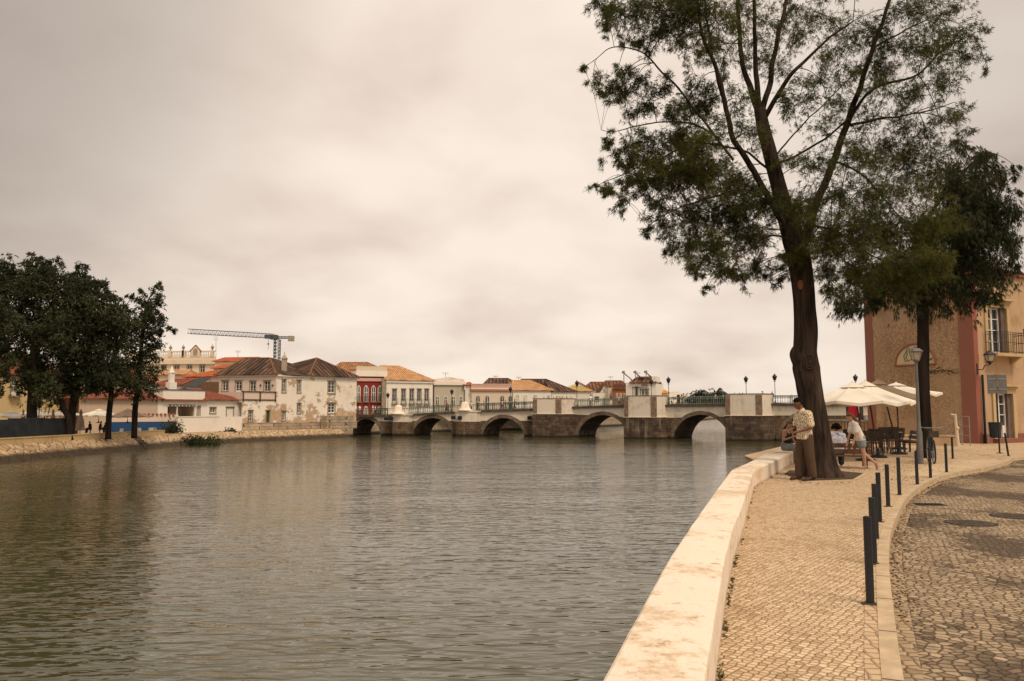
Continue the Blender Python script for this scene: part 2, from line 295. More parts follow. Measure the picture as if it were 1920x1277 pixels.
# ---------------- mesh building ----------------
LOC = {}
class MB:
    def __init__(s): s.v = []; s.f = []; s.uv = {}
    def face(s, pts, uv=None):
        i = len(s.v); s.v += [Vector(p) for p in pts]; s.f.append(tuple(range(i, i+len(pts))))
        if uv: s.uv[len(s.f)-1] = uv
        return s
    def obox(s, o, a, b, c):
        o, a, b, c = map(Vector, (o, a, b, c)); i = len(s.v)
        s.v += [o, o+a, o+a+b, o+b, o+c, o+a+c, o+a+b+c, o+b+c]
        for q in ((0, 3, 2, 1), (4, 5, 6, 7), (0, 1, 5, 4), (1, 2, 6, 5), (2, 3, 7, 6), (3, 0, 4, 7)): s.f.append(tuple(i+k for k in q))
        return s
    def box(s, x0, x1, y0, y1, z0, z1): return s.obox((x0, y0, z0), (x1-x0, 0, 0), (0, y1-y0, 0), (0, 0, z1-z0))
    def tube(s, pts, r, n=8, cap=True):
        pts = [Vector(p) for p in pts]; rs = r if isinstance(r, (list, tuple)) else [r]*len(pts); base = len(s.v)
        up = Vector((0, 0, 1)); px = None
        for k, p in enumerate(pts):
            d = (pts[min(k+1, len(pts)-1)]-pts[max(k-1, 0)])
            d = d.normalized() if d.length > 1e-9 else Vector((0, 0, 1))
            if px is None: px = d.cross(up) if abs(d.z) < .95 else d.cross(Vector((0, 1, 0)))
            px = (px-d*px.dot(d)); px = px.normalized() if px.length > 1e-6 else d.orthogonal().normalized()
            py = d.cross(px)
            for j in range(n):
                a = 2*math.pi*j/n; s.v.append(p+(px*math.cos(a)+py*math.sin(a))*rs[k])
        for k in range(len(pts)-1):
            for j in range(n):
                a = base+k*n+j; b = base+k*n+(j+1) % n; s.f.append((a, b, b+n, a+n))
        if cap:
            s.f.append(tuple(base+j for j in range(n))[::-1]); s.f.append(tuple(base+(len(pts)-1)*n+j for j in range(n)))
        return s
    def lathe(s, prof, o=(0, 0, 0), n=12, ax=None):
        o = Vector(o); base = len(s.v)
        for r, z in prof:
            for j in range(n):
                a = 2*math.pi*(j+.5)/n; s.v.append(o+Vector((r*math.cos(a), r*math.sin(a), z)))
        for k in range(len(prof)-1):
            for j in range(n):
                a = base+k*n+j; b = base+k*n+(j+1) % n; s.f.append((a, b, b+n, a+n))
        s.f.append(tuple(base+j for j in range(n))[::-1]); s.f.append(tuple(base+(len(prof)-1)*n+j for j in range(n)))
        return s
    def ell(s, c, r, nu=12, nv=8):
        c = Vector(c); base = len(s.v); r = (r, r, r) if isinstance(r, (int, float)) else r
        s.v.append(c+Vector((0, 0, -r[2])))
        for k in range(1, nv):
            t = math.pi*k/nv
            for j in range(nu):
                a = 2*math.pi*j/nu; s.v.append(c+Vector((r[0]*math.sin(t)*math.cos(a), r[1]*math.sin(t)*math.sin(a), -r[2]*math.cos(t))))
        s.v.append(c+Vector((0, 0, r[2]))); e = len(s.v)-1
        for j in range(nu):
            s.f.append((base, base+1+(j+1) % nu, base+1+j)); q = base+1+(nv-2)*nu; s.f.append((e, q+j, q+(j+1) % nu))
        for k in range(nv-2):
            for j in range(nu):
                a = base+1+k*nu+j; b = base+1+k*nu+(j+1) % nu; s.f.append((a, b, b+nu, a+nu))
        return s
    def prism(s, poly, z0, z1):
        n = len(poly); i = len(s.v)
        for z in (z0, z1):
            for k, p in enumerate(poly): s.v.append(Vector((p[0], p[1], (z[k] if isinstance(z, (list, tuple)) else z))))
        s.f.append(tuple(i+k for k in range(n))[::-1]); s.f.append(tuple(i+n+k for k in range(n)))
        for k in range(n): s.f.append((i+k, i+(k+1) % n, i+n+(k+1) % n, i+n+k))
        return s
    def slab(s, pts, d):       # polygon extruded along vector d
        n = len(pts); i = len(s.v); d = Vector(d); pts = [Vector(p) for p in pts]
        s.v += pts+[p+d for p in pts]
        s.f.append(tuple(i+k for k in range(n))[::-1]); s.f.append(tuple(i+n+k for k in range(n)))
        for k in range(n): s.f.append((i+k, i+(k+1) % n, i+n+(k+1) % n, i+n+k))
        return s
    def build(s, name, mat, parent=None, smooth=False, kind=None, auto=False):
        me = bpy.data.meshes.new(name)
        o = bpy.data.objects.new(name, me); COL.objects.link(o)
        if parent is not None: off = LOC[parent.name]; o.parent = parent; LOC[o.name] = off
        else:
            off = Vector((0, 0, 0))
            if kind is None:
                A = np.array([tuple(v) for v in s.v]); mn, mx = A.min(0), A.max(0); off = Vector(((mn[0]+mx[0])/2, (mn[1]+mx[1])/2, mn[2]))
            o.location = off; LOC[o.name] = off
        me.from_pydata([tuple(v-off) for v in s.v], [], s.f)
        if s.uv:
            ul = me.uv_layers.new(name='UVMap')
            for p in me.polygons:
                u = s.uv.get(p.index)
                if u:
                    for k, li in enumerate(p.loop_indices): ul.data[li].uv = u[k]
        me.materials.append(mat)
        if smooth:
            me.polygons.foreach_set('use_smooth', [True]*len(me.polygons))
            if auto: me.set_sharp_from_angle(angle=R(40))
        if kind: o['kind'] = kind
        return o
def nmesh(name, V, F, mat, parent):
    me = bpy.data.meshes.new(name); o = bpy.data.objects.new(name, me); COL.objects.link(o)
    off = LOC[parent.name]; o.parent = parent; LOC[o.name] = off
    V = np.asarray(V, dtype=np.float32)-np.array(off, dtype=np.float32); F = np.asarray(F, dtype=np.int32); k = F.shape[1]
    me.vertices.add(len(V)); me.vertices.foreach_set('co', V.ravel()); me.loops.add(F.size); me.loops.foreach_set('vertex_index', F.ravel())
    me.polygons.add(len(F)); me.polygons.foreach_set('loop_start', np.arange(0, F.size, k, dtype=np.int32)); me.update(calc_edges=True); me.materials.append(mat)
    return o
def thing(name, label, cat, loc=(0, 0, 0), group=None):
    o = bpy.data.objects.new(name, None); COL.objects.link(o); o.location = loc; LOC[o.name] = Vector(loc); o.empty_display_size = .3
    return tag(o, label, cat, group)
def tag(o, label, cat, group=None):
    o['label'] = label; o['category'] = cat
    if group: o['group'] = group
    return o
def copy_tree(o, parent=None):
    c = o.copy(); COL.objects.link(c); LOC[c.name] = LOC.get(o.name, Vector((0, 0, 0)))
    if parent: c.parent = parent
    for ch in o.children: copy_tree(ch, c)
    return c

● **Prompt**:
From start to finish, output the listing exactly, but omit its pictures.

● **Answer in full**:
Continue the Blender Python script for this scene: part 2, from line 295. More parts follow. Measure the picture as if it were 1920x1277 pixels.
# ---------------- mesh building ----------------
LOC = {}
class MB:
    def __init__(s): s.v = []; s.f = []; s.uv = {}
    def face(s, pts, uv=None):
        i = len(s.v); s.v += [Vector(p) for p in pts]; s.f.append(tuple(range(i, i+len(pts))))
        if uv: s.uv[len(s.f)-1] = uv
        return s
    def obox(s, o, a, b, c):
        o, a, b, c = map(Vector, (o, a, b, c)); i = len(s.v)
        s.v += [o, o+a, o+a+b, o+b, o+c, o+a+c, o+a+b+c, o+b+c]
        for q in ((0, 3, 2, 1), (4, 5, 6, 7), (0, 1, 5, 4), (1, 2, 6, 5), (2, 3, 7, 6), (3, 0, 4, 7)): s.f.append(tuple(i+k for k in q))
        return s
    def box(s, x0, x1, y0, y1, z0, z1): return s.obox((x0, y0, z0), (x1-x0, 0, 0), (0, y1-y0, 0), (0, 0, z1-z0))
    def tube(s, pts, r, n=8, cap=True):
        pts = [Vector(p) for p in pts]; rs = r if isinstance(r, (list, tuple)) else [r]*len(pts); base = len(s.v)
        up = Vector((0, 0, 1)); px = None
        for k, p in enumerate(pts):
            d = (pts[min(k+1, len(pts)-1)]-pts[max(k-1, 0)])
            d = d.normalized() if d.length > 1e-9 else Vector((0, 0, 1))
            if px is None: px = d.cross(up) if abs(d.z) < .95 else d.cross(Vector((0, 1, 0)))
            px = (px-d*px.dot(d)); px = px.normalized() if px.length > 1e-6 else d.orthogonal().normalized()
            py = d.cross(px)
            for j in range(n):
                a = 2*math.pi*j/n; s.v.append(p+(px*math.cos(a)+py*math.sin(a))*rs[k])
        for k in range(len(pts)-1):
            for j in range(n):
                a = base+k*n+j; b = base+k*n+(j+1) % n; s.f.append((a, b, b+n, a+n))
        if cap:
            s.f.append(tuple(base+j for j in range(n))[::-1]); s.f.append(tuple(base+(len(pts)-1)*n+j for j in range(n)))
        return s
    def lathe(s, prof, o=(0, 0, 0), n=12, ax=None):
        o = Vector(o); base = len(s.v)
        for r, z in prof:
            for j in range(n):
                a = 2*math.pi*(j+.5)/n; s.v.append(o+Vector((r*math.cos(a), r*math.sin(a), z)))
        for k in range(len(prof)-1):
            for j in range(n):
                a = base+k*n+j; b = base+k*n+(j+1) % n; s.f.append((a, b, b+n, a+n))
        s.f.append(tuple(base+j for j in range(n))[::-1]); s.f.append(tuple(base+(len(prof)-1)*n+j for j in range(n)))
        return s
    def ell(s, c, r, nu=12, nv=8):
        c = Vector(c); base = len(s.v); r = (r, r, r) if isinstance(r, (int, float)) else r
        s.v.append(c+Vector((0, 0, -r[2])))
        for k in range(1, nv):
            t = math.pi*k/nv
            for j in range(nu):
                a = 2*math.pi*j/nu; s.v.append(c+Vector((r[0]*math.sin(t)*math.cos(a), r[1]*math.sin(t)*math.sin(a), -r[2]*math.cos(t))))
        s.v.append(c+Vector((0, 0, r[2]))); e = len(s.v)-1
        for j in range(nu):
            s.f.append((base, base+1+(j+1) % nu, base+1+j)); q = base+1+(nv-2)*nu; s.f.append((e, q+j, q+(j+1) % nu))
        for k in range(nv-2):
            for j in range(nu):
                a = base+1+k*nu+j; b = base+1+k*nu+(j+1) % nu; s.f.append((a, b, b+nu, a+nu))
        return s
    def prism(s, poly, z0, z1):
        n = len(poly); i = len(s.v)
        for z in (z0, z1):
            for k, p in enumerate(poly): s.v.append(Vector((p[0], p[1], (z[k] if isinstance(z, (list, tuple)) else z))))
        s.f.append(tuple(i+k for k in range(n))[::-1]); s.f.append(tuple(i+n+k for k in range(n)))
        for k in range(n): s.f.append((i+k, i+(k+1) % n, i+n+(k+1) % n, i+n+k))
        return s
    def slab(s, pts, d):       # polygon extruded along vector d
        n = len(pts); i = len(s.v); d = Vector(d); pts = [Vector(p) for p in pts]
        s.v += pts+[p+d for p in pts]
        s.f.append(tuple(i+k for k in range(n))[::-1]); s.f.append(tuple(i+n+k for k in range(n)))
        for k in range(n): s.f.append((i+k, i+(k+1) % n, i+n+(k+1) % n, i+n+k))
        return s
    def build(s, name, mat, parent=None, smooth=False, kind=None, auto=False):
        me = bpy.data.meshes.new(name)
        o = bpy.data.objects.new(name, me); COL.objects.link(o)
        if parent is not None: off = LOC[parent.name]; o.parent = parent; LOC[o.name] = off
        else:
            off = Vector((0, 0, 0))
            if kind is None:
                A = np.array([tuple(v) for v in s.v]); mn, mx = A.min(0), A.max(0); off = Vector(((mn[0]+mx[0])/2, (mn[1]+mx[1])/2, mn[2]))
            o.location = off; LOC[o.name] = off
        me.from_pydata([tuple(v-off) for v in s.v], [], s.f)
        if s.uv:
            ul = me.uv_layers.new(name='UVMap')
            for p in me.polygons:
                u = s.uv.get(p.index)
                if u:
                    for k, li in enumerate(p.loop_indices): ul.data[li].uv = u[k]
        me.materials.append(mat)
        if smooth:
            me.polygons.foreach_set('use_smooth', [True]*len(me.polygons))
            if auto: me.set_sharp_from_angle(angle=R(40))
        if kind: o['kind'] = kind
        return o
def nmesh(name, V, F, mat, parent):
    me = bpy.data.meshes.new(name); o = bpy.data.objects.new(name, me); COL.objects.link(o)
    off = LOC[parent.name]; o.parent = parent; LOC[o.name] = off
    V = np.asarray(V, dtype=np.float32)-np.array(off, dtype=np.float32); F = np.asarray(F, dtype=np.int32); k = F.shape[1]
    me.vertices.add(len(V)); me.vertices.foreach_set('co', V.ravel()); me.loops.add(F.size); me.loops.foreach_set('vertex_index', F.ravel())
    me.polygons.add(len(F)); me.polygons.foreach_set('loop_start', np.arange(0, F.size, k, dtype=np.int32)); me.update(calc_edges=True); me.materials.append(mat)
    return o
def thing(name, label, cat, loc=(0, 0, 0), group=None):
    o = bpy.data.objects.new(name, None); COL.objects.link(o); o.location = loc; LOC[o.name] = Vector(loc); o.empty_display_size = .3
    return tag(o, label, cat, group)
def tag(o, label, cat, group=None):
    o['label'] = label; o['category'] = cat
    if group: o['group'] = group
    return o
def copy_tree(o, parent=None):
    c = o.copy(); COL.objects.link(c); LOC[c.name] = LOC.get(o.name, Vector((0, 0, 0)))
    if parent: c.parent = parent
    for ch in o.children: copy_tree(ch, c)
    return c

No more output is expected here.